▶ [Your task]: Select every line containing the word "Blender" from the material, and copy those lines.

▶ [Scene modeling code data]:
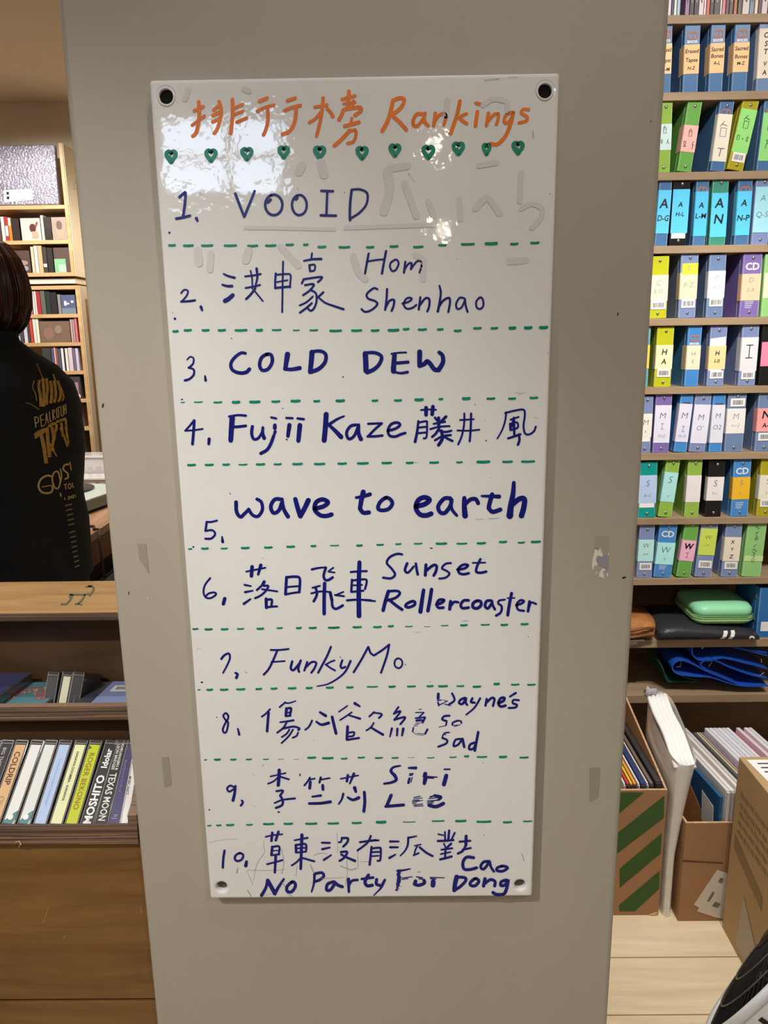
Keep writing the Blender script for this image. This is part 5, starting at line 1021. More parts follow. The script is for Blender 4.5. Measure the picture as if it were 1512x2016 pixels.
up_tape(135, 156, (46, 43, 44), 'black cassette standing right of the pale yellow spine', .0165, .8, txt=[('CLASSIC CASSETTE', .06, .003, .07, 0, (120, 112, 108), 0, 0)])
# ================================================================ person in black, seen from behind
PC = Vector((-1.018, 2.0, 0)); PR = math.radians(53)
person = tag(empty('person', PC, (0, 0, PR)), 'person with a brown bob and black shirt with gold back print, facing away', 'person')
M_SKIN = mat('skin', srgb(216, 172, 148), rough=.5, noise=.04); M_SHIRT = mat('black_cotton', srgb(15, 15, 18), rough=.85, bump=.1, bscale=200)
M_PANT = mat('dark_trousers', srgb(24, 24, 28), rough=.85); M_HAIR = mat('dark_brown_hair', srgb(38, 20, 15), rough=.38, noise=.35, nscale=60, stretch=(3, 3, .25), dark=srgb(20, 10, 8))
M_SHOE = mat('black_shoes', srgb(20, 20, 20), rough=.5)
# local frame: +y is where the person faces, +x the right hand side
J = dict(pel=(0, 0, .98), wai=(0, -.01, 1.12), che=(0, -.015, 1.30), nek=(0, -.005, 1.47), hd0=(0, .02, 1.55), hd1=(0, .035, 1.63), hd2=(0, .03, 1.70),
         lsh=(-.17, -.01, 1.43), lel=(-.235, -.01, 1.15), lwr=(-.22, .16, .97), lpa=(-.205, .21, .94),
         rsh=(.115, .01, 1.40), rel=(.18, .07, 1.17), rwr=(.13, .24, 1.06), rpa=(.115, .29, 1.05),
         lhp=(-.09, 0, .92), lkn=(-.10, .02, .50), lan=(-.10, -.01, .09), lto=(-.10, .15, .035),
         rhp=(.09, 0, .92), rkn=(.10, .02, .50), ran=(.10, -.01, .09), rto=(.10, .15, .035))
RAD = dict(pel=.12, wai=.10, che=.115, nek=.052, hd0=.062, hd1=.088, hd2=.075, lsh=.055, rsh=.055, lel=.038, rel=.038, lwr=.026, rwr=.026, lpa=.030, rpa=.030, lhp=.085, rhp=.085, lkn=.055, rkn=.055, lan=.038, ran=.038, lto=.032, rto=.032)
ED = [('pel', 'wai'), ('wai', 'che'), ('che', 'nek'), ('nek', 'hd0'), ('hd0', 'hd1'), ('hd1', 'hd2'), ('che', 'lsh'), ('lsh', 'lel'), ('lel', 'lwr'), ('lwr', 'lpa'), ('che', 'rsh'), ('rsh', 'rel'), ('rel', 'rwr'), ('rwr', 'rpa'),
      ('pel', 'lhp'), ('lhp', 'lkn'), ('lkn', 'lan'), ('lan', 'lto'), ('pel', 'rhp'), ('rhp', 'rkn'), ('rkn', 'ran'), ('ran', 'rto')]
J = {k: Vector(v) for k, v in J.items()}
for s in ('l', 'r'):
    p = J[s+'pa']; sx = -1 if s == 'l' else 1
    fdir = (J[s+'pa']-J[s+'wr']).normalized()
    for fi, (off, ln) in enumerate(((-.028, .062), (-.009, .070), (.010, .066), (.028, .050))):
        r_ = s+'f%d' % fi
        side = Vector((0, 0, 1)).cross(fdir).normalized()
        J[r_+'a'] = p+side*off+fdir*.035; J[r_+'b'] = J[r_+'a']+fdir*ln*.55+Vector((0, 0, -.006)); J[r_+'c'] = J[r_+'b']+fdir*ln*.40+Vector((0, 0, -.018))
        for q, rr in (('a', .0105), ('b', .009), ('c', .0075)): RAD[r_+q] = rr
        ED += [(s+'pa', r_+'a'), (r_+'a', r_+'b'), (r_+'b', r_+'c')]
    J[s+'ta'] = J[s+'wr']+fdir*.03+Vector((-sx*.03, 0, .012)); J[s+'tb'] = J[s+'ta']+fdir*.04+Vector((-sx*.012, 0, -.004)); RAD[s+'ta'] = .012; RAD[s+'tb'] = .009
    ED += [(s+'wr', s+'ta'), (s+'ta', s+'tb')]
keys = list(J); me = bpy.data.meshes.new('body'); me.from_pydata([J[k] for k in keys], [(keys.index(a), keys.index(b)) for a, b in ED], []); me.materials.append(M_SKIN)
body = bpy.data.objects.new('body', me); C.objects.link(body); body.parent = person
sk_ = body.modifiers.new('skin', 'SKIN'); sk_.use_smooth_shade = True
for k, v in zip(keys, me.skin_vertices[0].data): v.radius = (RAD[k], RAD[k])
me.skin_vertices[0].data[0].use_root = True
ss = body.modifiers.new('sub', 'SUBSURF'); ss.levels = 1; ss.render_levels = 1
bpy.context.view_layer.update(); dg = bpy.context.evaluated_depsgraph_get()
nm_ = bpy.data.meshes.new_from_object(body.evaluated_get(dg)); body.modifiers.clear(); body.data = nm_
# face: nose, brow, ears, mouth pushed out of the head itself
for v in nm_.vertices:
    pass
fc_ = MB()
fc_.sphere((0, .130, 1.615), .012, .018, .020); 
for sx in (-1, 1): fc_.sphere((sx*.093, .03, 1.625), .010, .022, .032)
fc_.build('nose_and_ears', M_SKIN, person, smooth=True)
ey = MB()
for sx in (-1, 1): ey.sphere((sx*.033, .112, 1.640), .013, .008, .008)
ey.build('eyes', mat('eye_white', srgb(230, 226, 220), rough=.2), person, smooth=True)
MB().sphere((0, .118, 1.572), .024, .008, .006).build('mouth', mat('lips', srgb(176, 104, 96), rough=.5), person, smooth=True)
# shirt: torso loft with folds and two sleeves, one mesh
def ell(cx, cy, z, a, b, n=40, fold=0.0, ph=0.0):
    return [(cx+a*math.cos(t)*(1+fold*math.sin(5*t+ph)), cy+b*math.sin(t)*(1+fold*math.sin(7*t+ph*1.7)), z) for t in [2*math.pi*k/n for k in range(n)]]
SP = [(.86, .196, .146, -.012), (.93, .194, .144, -.012), (1.02, .200, .146, -.012), (1.10, .194, .142, -.012), (1.18, .200, .146, -.014), (1.26, .208, .150, -.018), (1.33, .208, .146, -.022), (1.39, .192, .130, -.024), (1.435, .155, .108, -.018), (1.47, .105, .082, -.010), (1.50, .070, .064, -.004), (1.522, .066, .062, .0)]
sm_ = MB(); rings = []
for i in range(len(SP)-1):
    for k in range(4):
        t = k/4; a0, b0 = SP[i], SP[i+1]
        z_, a_, b_, c_ = [a0[j]+(b0[j]-a0[j])*t for j in range(4)]
        rings.append(ell(0, c_, z_, a_, b_, fold=.018 if z_ < 1.3 else .004, ph=z_*24))
rings.append(ell(0, SP[-1][3], SP[-1][0], SP[-1][1], SP[-1][2]))
sm_.loft(rings, cap=False)
for s in ('l', 'r'):
    A, Bq, Cw = J[s+'sh'], J[s+'el'], J[s+'wr']
    pth = []; rr = []
    for i in range(25):
        t = i/24
        p = A.lerp(Bq, t/.55) if t < .55 else Bq.lerp(Cw, (t-.55)/.45)
        pth.append(p); rr.append(((.086 if s == 'l' else .066)*(1-t)+.046*t)*(1+.07*math.sin(t*38)))
    sm_.tube(pth, rr, 18, cap=False)
shirt = sm_.build('shirt', M_SHIRT, person, smooth=True)
MB().tube([(0, .0, 1.512), (0, .0, 1.528)], [.070, .066], 32, cap=False).build('collar', M_SHIRT, person, smooth=True)
tr = MB(); tr.loft([ell(0, 0, .80, .17, .125), ell(0, 0, .90, .18, .13), ell(0, 0, .98, .17, .125)], cap=False)
for s in ('l', 'r'): tr.tube([J[s+'hp']+Vector((0, 0, -.02)), J[s+'kn'], J[s+'an']+Vector((0, 0, -.01))], [.105, .075, .062], 18, cap=False)
tr.build('trousers', M_PANT, person, smooth=True)
for sx in (-1, 1):
    MB().loft([rrect(.042, .13, .04, .0005), rrect(.045, .135, .042, .03), rrect(.040, .12, .038, .07), rrect(.034, .06, .03, .10)]).build('shoe', M_SHOE, person, smooth=True, loc=(sx*.10, .055, 0))
# bob haircut: shell of strands over the skull, fuller at the back, tapering to the nape
hb = MB(); rings = []
HP = [(1.765, .012, .012, .01), (1.758, .045, .052, .008), (1.735, .078, .092, .004), (1.70, .097, .118, 0), (1.66, .106, .131, -.004), (1.62, .110, .135, -.006), (1.585, .109, .131, -.006), (1.56, .103, .118, -.004), (1.54, .092, .098, .0), (1.525, .078, .076, .006)]
for (z_, a_, b_, c_) in HP:
    n = 120
    rings.append([(a_*math.cos(t)*(1+.012*math.sin(17*t+z_*9)+.010*math.sin(41*t)), .020+c_+b_*math.sin(t)*(1+.012*math.sin(17*t+z_*9)+.010*math.sin(41*t)) - .0, z_+(.0 if z_ > 1.57 else .010*math.sin(13*t)+.006*math.sin(31*t))) for t in [2*math.pi*k/n for k in range(n)]])
n = 120; vs = [p for r in rings for p in r]; fs = []
for i in range(len(rings)-1):
    for k in range(n):
        t = 2*math.pi*(k+.5)/n
        if rings[i][0][2] < 1.69 and 0.62 < (t % (2*math.pi))/math.pi*1.0+.12 < .62 : continue
        if HP[i][0] < 1.70 and math.pi*.28 < t < math.pi*.72: continue      # open at the face
        fs.append((i*n+k, i*n+(k+1) % n, (i+1)*n+(k+1) % n, (i+1)*n+k))
fs.append(tuple(range(n)))
hb.add(vs, fs); hair = hb.build('hair', M_HAIR, person, smooth=True)
hs = MB(); rnd = random.Random(11)
M_HAIR2 = mat('auburn_strands', srgb(92, 46, 30), rough=.35)
for k in range(70):
    t = rnd.uniform(math.pi*.75, math.pi*2.25); pts = []
    for (z_, a_, b_, c_) in HP[1:]:
        f = 1.012; pts.append((a_*f*math.cos(t), .020+c_+b_*f*math.sin(t), z_)); t += rnd.uniform(-.012, .012)
    e_ = Vector(pts[-1]); pts.append((e_.x*rnd.uniform(.9, 1.12), (e_.y-.02)*rnd.uniform(.9, 1.1)+.02, e_.z-rnd.uniform(.004, .022)))
    hs.tube(pts, [.0012]*(len(pts)-1)+[.0004], 4)
hs.build('hair_strands', M_HAIR2, person)
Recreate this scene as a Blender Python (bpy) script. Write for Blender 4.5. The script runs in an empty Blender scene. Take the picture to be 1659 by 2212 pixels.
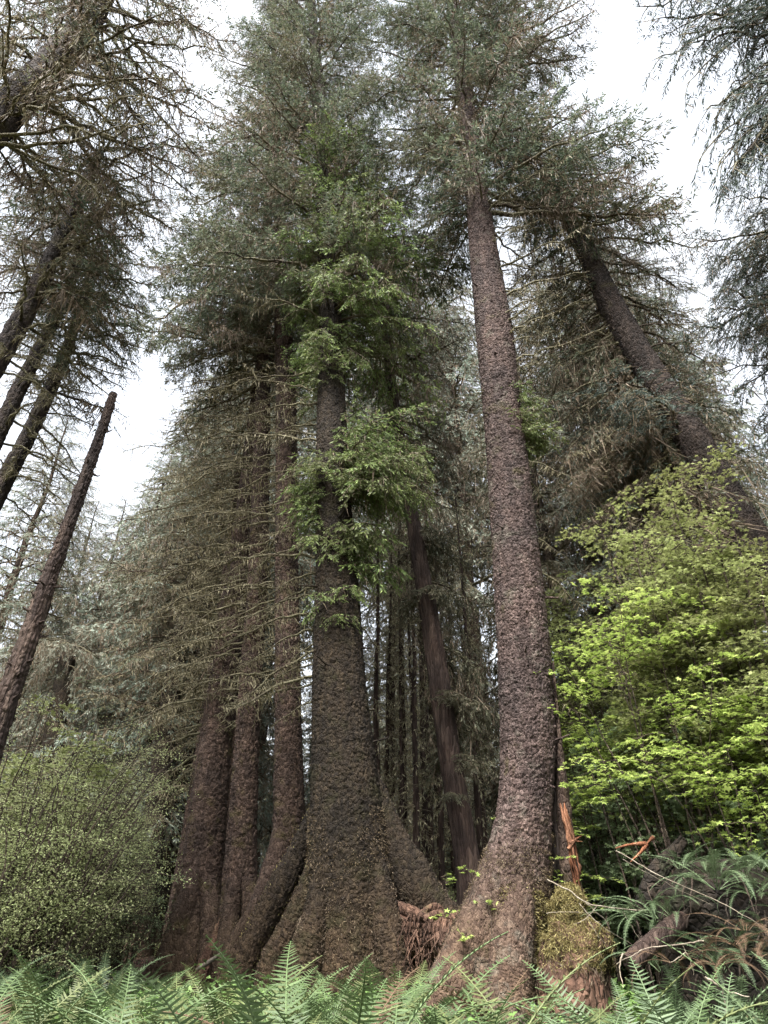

▶ [Solved exercise]:
Keep writing the Blender script for this image. This is part 5, starting at line 1021. More parts follow. The script is for Blender 4.5. Measure the picture as if it were 1512x2016 pixels.
Recreate this scene as a Blender Python (bpy) script. Write for Blender 4.5. The script runs in an empty Blender scene. Take the picture to be 1659 by 2212 pixels.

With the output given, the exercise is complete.